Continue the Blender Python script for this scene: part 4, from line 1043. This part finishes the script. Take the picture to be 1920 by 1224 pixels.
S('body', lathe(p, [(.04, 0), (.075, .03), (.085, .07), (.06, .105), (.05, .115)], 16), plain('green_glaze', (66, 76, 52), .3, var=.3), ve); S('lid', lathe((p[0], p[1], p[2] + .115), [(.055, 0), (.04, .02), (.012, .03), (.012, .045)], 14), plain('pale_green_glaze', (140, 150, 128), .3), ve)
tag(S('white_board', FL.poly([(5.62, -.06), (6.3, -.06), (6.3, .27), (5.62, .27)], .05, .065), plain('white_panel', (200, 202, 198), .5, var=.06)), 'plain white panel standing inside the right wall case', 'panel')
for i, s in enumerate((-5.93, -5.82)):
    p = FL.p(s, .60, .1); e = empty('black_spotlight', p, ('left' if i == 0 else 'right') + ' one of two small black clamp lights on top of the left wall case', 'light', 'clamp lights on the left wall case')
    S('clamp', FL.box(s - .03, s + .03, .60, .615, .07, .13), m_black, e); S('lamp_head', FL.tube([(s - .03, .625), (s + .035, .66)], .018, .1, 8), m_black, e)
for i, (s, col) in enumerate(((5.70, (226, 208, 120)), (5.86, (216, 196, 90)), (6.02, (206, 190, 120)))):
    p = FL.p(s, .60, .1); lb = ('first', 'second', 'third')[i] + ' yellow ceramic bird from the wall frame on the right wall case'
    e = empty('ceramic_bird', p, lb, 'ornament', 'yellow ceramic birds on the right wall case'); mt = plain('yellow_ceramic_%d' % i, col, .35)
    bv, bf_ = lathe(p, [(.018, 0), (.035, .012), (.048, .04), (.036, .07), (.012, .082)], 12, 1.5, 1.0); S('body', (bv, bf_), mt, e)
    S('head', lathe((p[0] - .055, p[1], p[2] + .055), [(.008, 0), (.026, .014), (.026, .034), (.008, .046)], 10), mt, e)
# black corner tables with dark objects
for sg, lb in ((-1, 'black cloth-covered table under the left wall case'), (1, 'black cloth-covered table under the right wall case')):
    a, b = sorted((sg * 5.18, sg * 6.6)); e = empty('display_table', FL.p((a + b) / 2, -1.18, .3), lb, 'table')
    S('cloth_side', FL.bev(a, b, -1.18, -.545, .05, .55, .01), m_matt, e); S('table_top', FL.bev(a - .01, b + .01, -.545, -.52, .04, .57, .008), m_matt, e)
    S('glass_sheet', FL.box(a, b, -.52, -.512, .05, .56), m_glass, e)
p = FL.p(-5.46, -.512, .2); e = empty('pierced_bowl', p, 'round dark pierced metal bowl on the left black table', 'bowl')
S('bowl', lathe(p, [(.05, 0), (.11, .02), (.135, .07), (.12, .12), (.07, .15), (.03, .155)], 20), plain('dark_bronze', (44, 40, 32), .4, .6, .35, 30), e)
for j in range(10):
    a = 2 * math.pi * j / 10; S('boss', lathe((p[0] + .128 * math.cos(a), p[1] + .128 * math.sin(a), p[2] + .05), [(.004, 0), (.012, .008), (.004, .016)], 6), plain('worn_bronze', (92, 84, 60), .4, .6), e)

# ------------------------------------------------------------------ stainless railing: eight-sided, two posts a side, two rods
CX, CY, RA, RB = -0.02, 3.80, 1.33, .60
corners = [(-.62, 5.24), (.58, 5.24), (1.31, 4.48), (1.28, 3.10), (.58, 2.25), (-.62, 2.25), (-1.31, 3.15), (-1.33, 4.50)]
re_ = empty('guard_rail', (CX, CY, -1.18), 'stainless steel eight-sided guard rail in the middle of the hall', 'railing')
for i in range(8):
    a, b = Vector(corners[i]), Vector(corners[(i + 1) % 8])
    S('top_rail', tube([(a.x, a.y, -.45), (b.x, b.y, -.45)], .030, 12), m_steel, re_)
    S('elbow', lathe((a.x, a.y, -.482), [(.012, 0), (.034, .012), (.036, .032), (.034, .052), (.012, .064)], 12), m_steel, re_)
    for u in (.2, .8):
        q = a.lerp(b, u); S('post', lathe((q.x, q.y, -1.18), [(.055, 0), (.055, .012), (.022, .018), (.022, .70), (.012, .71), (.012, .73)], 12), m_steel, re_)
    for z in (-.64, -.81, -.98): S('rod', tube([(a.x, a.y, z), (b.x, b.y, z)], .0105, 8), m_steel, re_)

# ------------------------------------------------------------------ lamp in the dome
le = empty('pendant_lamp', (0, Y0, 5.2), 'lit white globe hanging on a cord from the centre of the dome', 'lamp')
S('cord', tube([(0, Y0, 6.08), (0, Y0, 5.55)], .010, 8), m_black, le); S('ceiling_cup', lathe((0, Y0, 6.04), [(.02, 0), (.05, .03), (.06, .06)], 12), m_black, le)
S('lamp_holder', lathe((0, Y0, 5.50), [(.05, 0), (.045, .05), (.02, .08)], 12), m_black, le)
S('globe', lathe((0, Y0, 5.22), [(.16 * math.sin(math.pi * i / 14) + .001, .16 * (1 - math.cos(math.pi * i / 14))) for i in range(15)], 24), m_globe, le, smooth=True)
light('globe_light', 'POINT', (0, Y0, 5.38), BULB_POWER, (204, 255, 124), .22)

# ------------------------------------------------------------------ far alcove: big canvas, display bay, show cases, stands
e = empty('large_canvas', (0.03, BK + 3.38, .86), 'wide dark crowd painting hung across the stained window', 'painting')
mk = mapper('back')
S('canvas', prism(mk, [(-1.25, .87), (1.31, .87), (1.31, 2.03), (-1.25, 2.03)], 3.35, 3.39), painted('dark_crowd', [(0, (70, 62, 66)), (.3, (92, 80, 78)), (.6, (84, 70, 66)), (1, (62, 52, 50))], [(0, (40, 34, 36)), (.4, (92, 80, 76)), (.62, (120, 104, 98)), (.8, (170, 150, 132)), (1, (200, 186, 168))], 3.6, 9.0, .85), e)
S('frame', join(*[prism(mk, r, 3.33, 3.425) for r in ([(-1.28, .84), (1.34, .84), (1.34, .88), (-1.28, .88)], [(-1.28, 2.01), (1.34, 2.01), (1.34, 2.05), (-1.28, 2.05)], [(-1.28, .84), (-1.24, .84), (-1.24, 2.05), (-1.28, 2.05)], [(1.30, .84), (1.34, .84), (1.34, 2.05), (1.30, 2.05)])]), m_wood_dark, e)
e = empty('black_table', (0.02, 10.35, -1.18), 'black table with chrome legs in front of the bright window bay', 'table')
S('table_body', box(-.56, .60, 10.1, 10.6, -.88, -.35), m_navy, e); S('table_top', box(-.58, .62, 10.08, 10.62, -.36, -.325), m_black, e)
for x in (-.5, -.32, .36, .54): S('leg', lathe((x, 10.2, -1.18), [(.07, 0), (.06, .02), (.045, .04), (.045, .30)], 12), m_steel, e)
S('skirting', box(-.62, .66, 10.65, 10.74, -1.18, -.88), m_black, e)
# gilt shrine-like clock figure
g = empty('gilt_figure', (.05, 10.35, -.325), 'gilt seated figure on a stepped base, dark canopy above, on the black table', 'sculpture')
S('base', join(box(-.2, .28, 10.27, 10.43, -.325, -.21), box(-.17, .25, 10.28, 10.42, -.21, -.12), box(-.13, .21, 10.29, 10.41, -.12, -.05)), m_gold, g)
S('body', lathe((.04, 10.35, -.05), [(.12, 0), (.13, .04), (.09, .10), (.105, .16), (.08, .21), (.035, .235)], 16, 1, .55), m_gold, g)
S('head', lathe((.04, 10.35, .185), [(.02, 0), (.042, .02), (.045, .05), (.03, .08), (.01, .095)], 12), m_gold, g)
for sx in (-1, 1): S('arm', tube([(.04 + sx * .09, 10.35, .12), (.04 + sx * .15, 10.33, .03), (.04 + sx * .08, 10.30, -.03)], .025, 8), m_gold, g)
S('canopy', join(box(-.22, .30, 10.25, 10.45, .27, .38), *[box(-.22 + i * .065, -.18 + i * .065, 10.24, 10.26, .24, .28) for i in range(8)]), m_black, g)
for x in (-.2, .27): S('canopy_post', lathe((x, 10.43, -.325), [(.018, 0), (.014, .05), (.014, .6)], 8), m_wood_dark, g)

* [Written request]
Which lines above contain the word "from"? Copy each of them.

* [Correct answer]
Continue the Blender Python script for this scene: part 4, from line 1043. This part finishes the script. Take the picture to be 1920 by 1224 pixels.
    p = FL.p(s, .60, .1); lb = ('first', 'second', 'third')[i] + ' yellow ceramic bird from the wall frame on the right wall case'
le = empty('pendant_lamp', (0, Y0, 5.2), 'lit white globe hanging on a cord from the centre of the dome', 'lamp')